21. The method of claim 20 , further comprising: processing OFDM symbols based on multiple OFDM symbol numerologies for each tile assigned to the at least one terminal.

22. The method of claim 19 , further comprising: selecting a pilot pattern for each terminal from among multiple pilot patterns.

23. An apparatus for wireless transmission in HRPD communication that supports spatial techniques, determines time frequency resources available for OFDM and excludes time frequency resources used for traffic data and signaling sent with CDM comprising: means for determining time frequency resources available for orthogonal frequency division multiplexing (OFDM) and excluding time frequency resources used for traffic data and signaling sent with code division multiplexing (CDM) using a slot structure that is backward compatible with existing terminals; and means for assigning the time frequency resources available for OFDM to at least one terminal.

24. The apparatus of claim 23 , wherein the means for assigning the time frequency resources available for OFDM comprises means for partitioning the time frequency resources available for OFDM into multiple tiles, each tile corresponding to a block of time frequency resources, and means for assigning at least one of the multiple tiles to each of the at least one terminal.

25. The apparatus of claim 24 , further comprising: means for processing OFDM symbols based on multiple OFDM symbol numerologies for each tile assigned to the at least one terminal.

26. The apparatus of claim 23 , further comprising: means for selecting a pilot pattern for each terminal from among multiple pilot patterns.

27. A processor readable, non-transitory, tangible, storage media for storing instructions, to cause a processor to perform the following steps: determine time frequency resources available for orthogonal frequency division multiplexing (OFDM) and excluding time frequency resources used for traffic data and signaling sent with code division multiplexing (CDM) using a slot structure that retains backward compatibility for existing terminals; and assign the time frequency resources available for OFDM to at least one terminal.

28. The processor readable media of claim 27 , and further for storing instructions to: select a pattern for each terminal from among multiple pilot patterns.

29. An apparatus for wireless transmission in HRPD communication that supports spatial techniques, determines time frequency resources available for OFDM and excludes time frequency resources used for traffic data and signaling sent with CDM comprising: assign the time frequency resources available for OFDM to at least one terminal and exchanges data with each terminal via the time frequency resources assigned to that terminal; at least one processor to receive the assignment of time frequency resources selected from time frequency resources available for orthogonal frequency division multiplexing (OFDM) and excluding time frequency resources used for traffic data and signaling sent with code division multiplexing (CDM) using a slot structure that is backward compatible with existing terminals, and to exchange data via the time frequency resources in the assignment; and a memory coupled to the at least one processor.

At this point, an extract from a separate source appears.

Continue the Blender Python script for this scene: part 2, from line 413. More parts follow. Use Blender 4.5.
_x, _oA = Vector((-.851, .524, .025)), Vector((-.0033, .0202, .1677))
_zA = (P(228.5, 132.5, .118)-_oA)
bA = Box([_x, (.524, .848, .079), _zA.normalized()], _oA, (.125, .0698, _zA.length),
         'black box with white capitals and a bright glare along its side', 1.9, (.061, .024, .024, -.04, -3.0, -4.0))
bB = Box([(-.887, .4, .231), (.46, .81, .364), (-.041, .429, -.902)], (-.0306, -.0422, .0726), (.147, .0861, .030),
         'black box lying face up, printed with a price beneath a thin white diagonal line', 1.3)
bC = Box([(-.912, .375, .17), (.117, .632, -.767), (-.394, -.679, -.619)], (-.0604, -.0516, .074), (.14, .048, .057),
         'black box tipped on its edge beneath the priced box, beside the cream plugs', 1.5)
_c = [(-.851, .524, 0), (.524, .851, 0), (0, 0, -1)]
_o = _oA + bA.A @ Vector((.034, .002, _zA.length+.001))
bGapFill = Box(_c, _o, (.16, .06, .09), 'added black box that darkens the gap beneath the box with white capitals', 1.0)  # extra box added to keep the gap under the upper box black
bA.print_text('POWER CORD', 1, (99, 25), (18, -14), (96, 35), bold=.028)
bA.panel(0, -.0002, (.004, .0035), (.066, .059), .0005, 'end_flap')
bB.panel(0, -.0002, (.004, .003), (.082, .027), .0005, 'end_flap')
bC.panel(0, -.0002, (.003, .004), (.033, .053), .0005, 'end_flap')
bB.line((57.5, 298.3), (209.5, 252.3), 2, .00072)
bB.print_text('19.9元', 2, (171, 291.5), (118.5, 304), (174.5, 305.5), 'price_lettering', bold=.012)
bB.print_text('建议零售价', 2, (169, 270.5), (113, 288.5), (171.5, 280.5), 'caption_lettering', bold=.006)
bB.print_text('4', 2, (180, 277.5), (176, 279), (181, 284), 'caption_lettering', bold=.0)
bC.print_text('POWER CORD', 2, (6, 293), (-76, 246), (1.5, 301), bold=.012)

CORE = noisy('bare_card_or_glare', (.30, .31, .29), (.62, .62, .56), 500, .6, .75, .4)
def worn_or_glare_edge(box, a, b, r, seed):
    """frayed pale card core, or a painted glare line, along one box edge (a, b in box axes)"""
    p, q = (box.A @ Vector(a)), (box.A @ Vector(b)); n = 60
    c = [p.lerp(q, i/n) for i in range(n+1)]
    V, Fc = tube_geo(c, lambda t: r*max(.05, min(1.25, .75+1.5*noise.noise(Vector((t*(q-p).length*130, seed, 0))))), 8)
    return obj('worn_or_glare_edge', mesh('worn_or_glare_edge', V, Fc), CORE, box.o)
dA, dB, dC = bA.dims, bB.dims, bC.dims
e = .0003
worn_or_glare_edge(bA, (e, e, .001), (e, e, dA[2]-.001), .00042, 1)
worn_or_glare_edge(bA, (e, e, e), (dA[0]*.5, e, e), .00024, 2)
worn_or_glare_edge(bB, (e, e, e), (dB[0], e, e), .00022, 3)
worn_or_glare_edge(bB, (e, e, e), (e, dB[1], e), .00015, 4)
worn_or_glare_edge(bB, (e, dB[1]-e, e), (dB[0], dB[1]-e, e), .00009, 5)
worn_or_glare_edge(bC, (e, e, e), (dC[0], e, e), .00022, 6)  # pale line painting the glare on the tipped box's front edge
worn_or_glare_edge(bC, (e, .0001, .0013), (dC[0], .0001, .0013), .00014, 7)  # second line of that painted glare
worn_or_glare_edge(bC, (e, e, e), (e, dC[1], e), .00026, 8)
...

30. The apparatus of claim 29 , wherein the assignment is for a block of time frequency resources having a non-rectangular shape.

31. The apparatus of claim 29 , the at least one processor processes OFDM symbols based on multiple OFDM symbol numerologies to exchange data via the time frequency resources in the assignment.

32. The apparatus of claim 29 , wherein the at least one processor processes pilot symbols based on a pilot pattern selected from among multiple pilot patterns.

33. The apparatus of claim 32 , wherein the pilot pattern includes multiple clusters of pilot tones placed across a tile corresponding to the time frequency resources in the assignment, and wherein the at least one processor sends at least one pilot symbol from at least one antenna on at least one pilot tone in each of the multiple clusters, one pilot symbol from each antenna in each cluster.

34. The apparatus of claim 32 , wherein the pilot pattern includes multiple clusters of pilot tones placed across a tile corresponding to the time frequency resources in the assignment, and wherein the at least one processor sends at least one pilot symbol for at least one data stream in each of the multiple clusters, each pilot symbol being spread across all pilot tones in a cluster with an orthogonal code.

35. A wireless transmission method comprising: assigning the time frequency resources available for OFDM to at least one terminal and exchanges data with each terminal via the time frequency resources assigned to that terminal; receiving the assignment of time frequency resources selected from time frequency resources available for orthogonal frequency division multiplexing (OFDM) and excluding time frequency resources used for traffic data and signaling sent with code division multiplexing (CDM) that utilizes a slot structure that retains backward compatibility with existing terminals; and exchanging data via the time frequency resources in the assignment.

36. The method of claim 35 , wherein the exchanging data comprises processing OFDM symbols based on multiple OFDM symbol numerologies to exchange data via the time frequency resources in the assignment.

37. The method of claim 35 , further comprising: processing pilot symbols based on a pilot pattern selected from among multiple pilot patterns.

38. An apparatus for wireless transmission in HRPD communication that supports spatial techniques, determines time frequency resources available for OFDM and excludes time frequency resources used for traffic data and signaling sent with CDM comprising: means for assigning the time frequency resources available for OFDM to at least one terminal and exchanges data with each terminal via the time frequency resources assigned to that terminal; means for receiving the assignment of time frequency resources selected among time frequency resources available for orthogonal frequency division multiplexing (OFDM) and excluding time frequency resources used for traffic data and signaling sent with code division multiplexing (CDM) that uses a slot structure that retains backward compatibility with existing terminals; and means for exchanging data via the time frequency resources in the assignment.

39. The apparatus of claim 38 , wherein the means for exchanging data comprises means for processing OFDM symbols based on multiple OFDM symbol numerologies to exchange data via the time frequency resources in the assignment.

40. The apparatus of claim 38 , further comprising: means for processing pilot symbols based on a pilot pattern selected from among multiple pilot patterns.